Ramin Bahrani's Goodbye Solo is the best in a stream of new independent movies, including Kelly Reichardt's Old Joy, that bring feature films the intimate focus and sneaky power of regionally flavored short stories - the sort you'd find in a first-class magazine such as Oxford American. It's intelligent and emotional, not studied or sappy.
Bahrani wrings honest humor and meaning from a two-character tale. The movie is about farewells and flying solo. It's also about the mistake of treating a certain span of life as a bye week in a sports season.

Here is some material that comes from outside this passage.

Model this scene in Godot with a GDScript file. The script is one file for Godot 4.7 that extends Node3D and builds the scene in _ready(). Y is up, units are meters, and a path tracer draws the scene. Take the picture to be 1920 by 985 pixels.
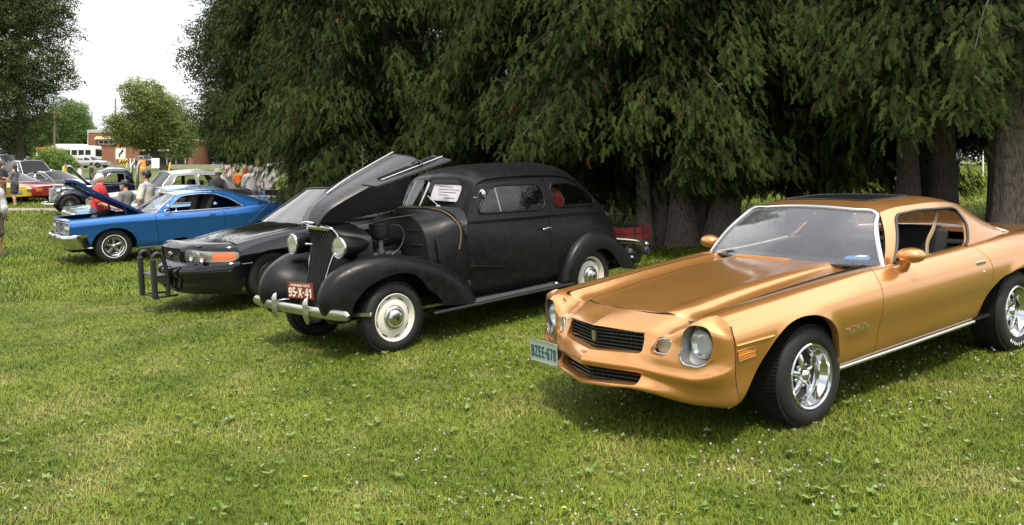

Set in spots of Winston-Salem, N.C., whose mood and ambience embrace the photographic art of Edward Hopper, Robert Frank and Walker Evans, this film details the partnership between a talkative, compulsively amiable Senegalese cabbie named Solo (Souleymane Sy Savane) and an aged, rough-hewn, down-home boy named William (Red West). Solo keeps calling him "Big Dawg," as if to remind himself he's trying to teach this long-in-the-tooth fellow some new tricks. In the opening seconds, William hires Solo to take him to a famously windy spot named Blowing Rock.
Solo immediately worries that William wants to say goodbye to life, alone. Who better to do that with than a guy named Solo? And Solo has his own problems. He's not happy as a cabbie and not settled in his everyday existence. He wants to be a flight steward and can't face the resulting disapproval of his wife, Quiera (Carmen Leyva). Quiera is pregnant with his first child, and Solo adores his stepchild, a smart and affectionate daughter named Alex (Diana Franco Galindo). But he blows up disagreements into marriage-altering rifts. It's as if he wants to take a bye on this section of his life and move on to the next one. His concern for William is genuine. Does Solo somehow feel that getting William to take one more chance on life will improve his own karma?
Bahrani doesn't sentimentalize either man. William is stubborn. Anyone who hopes to connect to him, including forthright and resourceful little Alex, must do it on William's terms. But Solo is no simple guardian angel. He spreads his charm indiscriminately and sometimes even immorally. His list of "preferred customers" includes a shady character named Roc (Lane Roc Williams), who in one abrupt, scary incident rouses the ire of an inner-city gang.
Still, Solo doesn't just lavish the world at large with his good cheer. He relates to everyone specifically, from the woman who holds the phone at the taxi dispatch office (we never see her face) to the janitor at the motel where he and William briefly share quarters.